Beach bars abound. I especially liked the Beach Cabana at Mount Cinnamon, where they serve fabulously strong cocktails made with local rum at all hours of the day and night.


The extremely popular weekly bonfire on the beach at Mount Cinnamon resort


People come across from nearby islands to enjoy the weekly bonfire on the beach, at which local musicians play. This is the Caribbean at its best. Just beware of those generous drinks measures!

The main restaurant is the open-air Savvy, where the farm-to-table cuisine features a mix of Caribbean and Asian traditions with freshly-grown vegetables from the hotel's own gardens and from nearby plantations.

I order plums, mangoes, cherries and avocados, all picked that day. The fish is as fresh as can be – so the tuna tartare, a signature dish, almost leaps off the plate.

The next day, I watch a fish cookery demonstration at Mount Cinnamon: a traditional dish of kingfish marinated in coconut, ginger, lime, spices, peppers and chives, wrapped in banana leaves and cooked over a wood fire, and served with delicious breadfruit chips.

If you want to mingle with Grenadans, there is nowhere better than a rambunctious food market. St George's market brims with local spices and everything else that is grown on the island.

In a 17th-century working plantation – a colonial house and estate – you can witness the crops of fruit, exotic flowers and spices in their regimented glory.

Here, I learn to cook the Grenadan national dish, oil down. This is a hearty, one-pot meal with salted meat, chicken, breadfruit, callaloo – which is like spinach – and dumplings. The whole lot is stewed in coconut milk. Delicious!

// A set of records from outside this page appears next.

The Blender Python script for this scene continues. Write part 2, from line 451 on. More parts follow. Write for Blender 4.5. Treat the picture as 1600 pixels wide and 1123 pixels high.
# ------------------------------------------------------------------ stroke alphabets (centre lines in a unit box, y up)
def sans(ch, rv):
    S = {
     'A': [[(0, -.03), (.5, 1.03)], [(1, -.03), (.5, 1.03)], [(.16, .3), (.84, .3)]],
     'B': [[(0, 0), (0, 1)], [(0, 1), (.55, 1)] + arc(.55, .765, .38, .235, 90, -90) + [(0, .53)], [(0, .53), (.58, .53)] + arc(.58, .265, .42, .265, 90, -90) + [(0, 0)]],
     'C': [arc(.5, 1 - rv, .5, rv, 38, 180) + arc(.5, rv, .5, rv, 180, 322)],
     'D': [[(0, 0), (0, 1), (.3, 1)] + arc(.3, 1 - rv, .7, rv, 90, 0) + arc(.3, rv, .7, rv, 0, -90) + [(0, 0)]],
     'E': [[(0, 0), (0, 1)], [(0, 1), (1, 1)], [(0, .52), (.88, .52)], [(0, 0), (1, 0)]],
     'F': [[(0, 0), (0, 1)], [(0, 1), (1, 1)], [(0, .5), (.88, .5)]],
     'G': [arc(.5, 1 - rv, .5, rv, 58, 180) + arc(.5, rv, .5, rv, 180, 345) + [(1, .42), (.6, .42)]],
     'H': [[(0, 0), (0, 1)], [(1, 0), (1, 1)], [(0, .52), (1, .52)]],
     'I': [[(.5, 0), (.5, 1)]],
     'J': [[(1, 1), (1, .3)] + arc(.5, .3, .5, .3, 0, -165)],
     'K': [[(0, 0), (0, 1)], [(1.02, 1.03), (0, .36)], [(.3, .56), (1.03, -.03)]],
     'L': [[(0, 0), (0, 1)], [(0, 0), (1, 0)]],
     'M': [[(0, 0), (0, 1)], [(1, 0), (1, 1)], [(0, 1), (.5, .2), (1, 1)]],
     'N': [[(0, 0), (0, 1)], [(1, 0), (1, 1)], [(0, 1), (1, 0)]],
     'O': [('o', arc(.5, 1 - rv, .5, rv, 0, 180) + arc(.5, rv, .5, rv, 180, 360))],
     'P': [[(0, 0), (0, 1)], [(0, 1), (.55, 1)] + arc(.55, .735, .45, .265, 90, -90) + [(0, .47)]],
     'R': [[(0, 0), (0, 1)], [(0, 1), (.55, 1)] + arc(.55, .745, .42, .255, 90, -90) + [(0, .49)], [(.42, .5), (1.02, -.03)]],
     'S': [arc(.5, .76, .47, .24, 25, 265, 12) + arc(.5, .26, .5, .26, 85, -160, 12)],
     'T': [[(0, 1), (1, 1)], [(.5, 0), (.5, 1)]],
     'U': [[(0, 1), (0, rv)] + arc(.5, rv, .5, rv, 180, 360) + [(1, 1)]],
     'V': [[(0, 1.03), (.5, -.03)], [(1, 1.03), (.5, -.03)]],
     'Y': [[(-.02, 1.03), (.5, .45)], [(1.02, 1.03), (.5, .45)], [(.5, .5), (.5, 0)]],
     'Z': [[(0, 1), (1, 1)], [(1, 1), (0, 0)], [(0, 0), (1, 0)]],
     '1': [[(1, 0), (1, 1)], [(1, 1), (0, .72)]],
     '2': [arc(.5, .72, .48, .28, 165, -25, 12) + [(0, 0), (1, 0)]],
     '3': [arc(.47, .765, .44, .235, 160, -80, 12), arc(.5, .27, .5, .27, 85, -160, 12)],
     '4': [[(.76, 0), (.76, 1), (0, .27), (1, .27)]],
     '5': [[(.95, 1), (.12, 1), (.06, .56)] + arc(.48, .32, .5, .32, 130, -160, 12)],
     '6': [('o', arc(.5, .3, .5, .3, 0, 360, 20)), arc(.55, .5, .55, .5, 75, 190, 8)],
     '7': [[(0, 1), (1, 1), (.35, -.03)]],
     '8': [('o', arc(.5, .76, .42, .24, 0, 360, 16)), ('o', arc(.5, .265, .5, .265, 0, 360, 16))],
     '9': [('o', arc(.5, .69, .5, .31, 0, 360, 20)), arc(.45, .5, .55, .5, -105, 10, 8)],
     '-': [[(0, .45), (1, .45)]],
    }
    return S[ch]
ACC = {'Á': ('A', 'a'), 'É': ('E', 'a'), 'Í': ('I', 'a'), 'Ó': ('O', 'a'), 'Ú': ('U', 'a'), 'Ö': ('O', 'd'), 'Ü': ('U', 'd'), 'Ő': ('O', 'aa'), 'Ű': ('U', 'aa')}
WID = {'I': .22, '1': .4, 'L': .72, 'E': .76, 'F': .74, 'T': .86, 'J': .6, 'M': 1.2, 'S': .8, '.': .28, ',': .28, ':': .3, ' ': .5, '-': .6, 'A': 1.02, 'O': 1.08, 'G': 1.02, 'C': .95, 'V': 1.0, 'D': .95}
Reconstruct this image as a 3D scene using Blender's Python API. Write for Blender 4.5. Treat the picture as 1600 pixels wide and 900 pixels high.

BB's Crabback Caribbean restaurant is run by the larger than life character known as BB


The food odyssey continues in the evening when I visit BB's Crabback Caribbean restaurant (which interestingly began life in West Ealing, London), overlooking the harbour – specialities here are curried goat, king prawns cooked in butter with lobster sauce and chicken breast marinated in 12 herbs and spices and cooked in coconut oil.

My favourite place to eat on the beach is La Sagesse, on its own strip of sand from which you can swim in a bath-temperature sea.

No tour of the island would be complete without a visit to the River Antione Rum Distillery – the last one in the Caribbean to make the drink from cane sugar, as they did in the 18th century.

Belmont in the Grand Etang area is a fully functioning plantation and organic farm. We taste goat's cheese and salt fish fritters, a popular local dish.

Even the governor grows her own vegetables. Her Excellency Dame Cecile la Grenade is the island's first woman governor and has held the office since 2013. She is also a food scientist and received an OBE from the Queen for the food business started by her mother.

Her extensive gardens are full of exotic vegetables, fruit and spices – a dream to any aspiring cook. Even the paths are made of crushed nutmeg shells. A fitting tribute to this fragrant and friendly island.